Verleihung gar nicht verfolgt

Aber die Filmbranche ist ihr Zuhause. Dass von Streaming-Diensten auch in der Schweiz investiert wird, dass die Arbeitsbedingungen fair sind, die Unterstützung durch das Bundesamt für Kultur gewährleistet ist, dass die Fernsehverträge gut sind, dafür setzt sie sich als Vorstandsmitglied des SSFV ein, des Schweizer Syndikats Film und Video. «Diese Branche liegt mir am Herzen.» In der kleinen Film-Schweiz kennt man sich schnell, alles ist sehr persönlich.

Besonders schätzt Marthaler denn auch die Rückmeldung von Fachleuten. Die Auszeichnung mit dem Zürcher Filmpreis im letzten Jahr für ihre Arbeit im Film «Moskau einfach» von Regisseur Micha Lewinsky war für sie ein grosses Highlight. Mit fieberbedingt erhöhter Temperatur sass sie vor dem Nachtessen, als eine Nachricht nach der anderen auf ihrem Handy aufleuchtete. Dass die Vergabe des Filmpreises via Livestream stattfand, hatte Marthaler vergessen. Umso grösser waren die Überraschung und die Freude. «Natürlich, es freut mich für mich, aber es freut mich auch, dass unser Berufsstand ausgezeichnet wird.»

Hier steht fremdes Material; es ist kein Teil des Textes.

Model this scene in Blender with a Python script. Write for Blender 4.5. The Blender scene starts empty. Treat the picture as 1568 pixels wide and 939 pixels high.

Und was erhofft sich Regula Marthaler für die Zukunft? «Dass schöne Projekte auf mich warten, egal wo», sagt die Wahl-Murianerin. Ein Schweizer Western, der oberhalb der Baumgrenze gedreht wird, würde sie ganz besonders reizen. Sie lacht. In neue Welten eintauchen – das fasziniert sie immer aufs Neue. Sei es in einem riesigen Fundus, im Atelier in Muri oder am Set, irgendwo.